No precedente acima, a partilha somente não foi autorizada devido à existência de controvérsia acerca da comunhão e à ausência de prova do esforço comum para aquisição do bem.

No caso concreto, todavia, há consenso entre os cônjuges e expresso reconhecimento da comunhão, de modo que a declaração de partilha paritária é suficiente para afastar a caracterização de doação e a exigência pela comprovação de recolhimento do ITCMD, ressalvada a possibilidade da Fazenda do Estado, pela via própria, cobrar eventual imposto que considerar devido.

Não faria o menor sentido obrigar as partes ao ajuizamento de ação judicial de reconhecimento de sociedade de fato sem lide, uma vez que há declaração consensual da contribuição direta de ambos os cônjuges.
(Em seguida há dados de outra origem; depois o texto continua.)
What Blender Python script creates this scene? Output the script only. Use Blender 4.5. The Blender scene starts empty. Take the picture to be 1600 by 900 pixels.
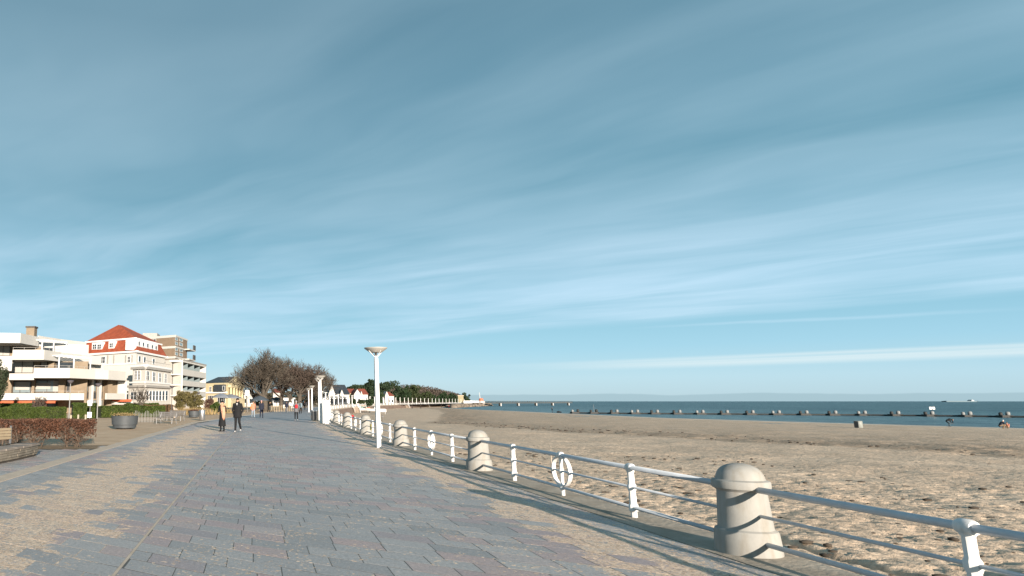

Tal declaração, feita em juízo, tem natureza de transação e produz efeitos jurídicos que não podem ser ignorados pelo Registrador.

Observe-se, por fim, que a Lei Complementar n. 1.320/2018, que institui o Programa de Estímulo à Conformidade Tributária “Nos Conformes”, trata especificamente das relações tributárias envolvendo o ICMS e não traz qualquer previsão relacionada à homologação da partilha em divórcio.

Os procedimentos a serem observados pelas serventias extrajudiciais em relação à tributação pelo ITCMD foram regulados pela Secretaria Estadual da Fazenda e Planejamento por meio da portaria CAT 89/2020, a qual, por sua vez, somente impõe a apresentação de certidão de homologação para as transmissões “causa mortis” (artigos 2º, 7º, 12 e 18).

Nesse contexto, a exigência pela apresentação de certidão de homologação da Secretaria da Fazenda também deve ser afastada porque impertinente.

E não há que se falar em prejudicialidade da dúvida por impugnação parcial, uma vez que o afastamento da exigência de obrigação acessória (homologação da declaração do tributo) está essencialmente vinculado ao afastamento da obrigação tributária principal, cuja incidência foi impugnada.

Ante o exposto, pelo meu voto, recebo o recurso interposto como apelação e dou provimento a ele.